Apesar das referências religiosas, Majur reforça que o álbum não se limita à fé. “Esse álbum não é sobre religião. É sobre recontar a nossa história nos tempos de hoje. É sobre transformação e conexão, informação para o povo, sem mais”, disse, ao explicar a intenção de combater o preconceito com arte.

Orixás e natureza em 16 faixas inéditas
As canções seguem a seguinte ordem: “Bará”, “Ogum”, “Odé”, “Ossain”, “Obaluayê”, “Oxumarê e Ewá”, “Xangô e Ayrá”, “Iroko”, “Logun Edé”, “Oxum”, “Oyá”, “Obá”, “Yemanjá”, “Nanã”, “Ibeji” e “Oxalá”. Cada título carrega uma simbologia ligada à natureza e ao sagrado.

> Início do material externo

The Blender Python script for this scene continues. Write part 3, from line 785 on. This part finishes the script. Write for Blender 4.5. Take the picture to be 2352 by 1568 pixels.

Majur também revelou que teve aulas com Letieres Leite, fundador do grupo Orkestra Rumpilezz, instituições que preservam a música de matriz africana no Brasil, que faleceu em 2021. A convivência com esses mestres foi fundamental para a construção sonora do álbum.
O disco chega ao público em uma data simbólica. Seu lançamento aconteceu na véspera do 13 de maio, Dia da Abolição da Escravidão. “É uma coincidência, mas reforça ainda mais o propósito do trabalho”, pontuou a cantora.
Turnê internacional
A cantora revelou detalhes da nova turnê internacional do álbum. Diferentemente dos shows vistos no Brasil, Majur afirma que a produção internacional será mais intimista devido às limitações de tempo dos locais de apresentação, além de não contar com a equipe completa. "Vou com a banda reduzida, não vou com o meu com os meus bailarinos. É uma interpretação sozinha, porém, eu estou dançando muito, tudo dirigido pelo pelos meus coreógrafos. Então, lá fora eles vão conhecer quem é a Majur! ".
No palco, Majur assume o papel de guia espiritual, conduzindo a plateia por um repertório que mistura ritmos como ijexá, samba-reggae e soul. “É um espetáculo pensado para provocar sentimento, para abrir caminhos. Quero que as pessoas saiam do show com o coração mais leve e a mente mais aberta” , afirma a cantora.
A cenografia e os figurinos também foram desenhados para reforçar a atmosfera mística da turnê. Com referências visuais aos orixás e à estética afro-brasileira, Majur promete entregar não só um show musical, mas uma verdadeira experiência de cura coletiva e conexão com as raízes.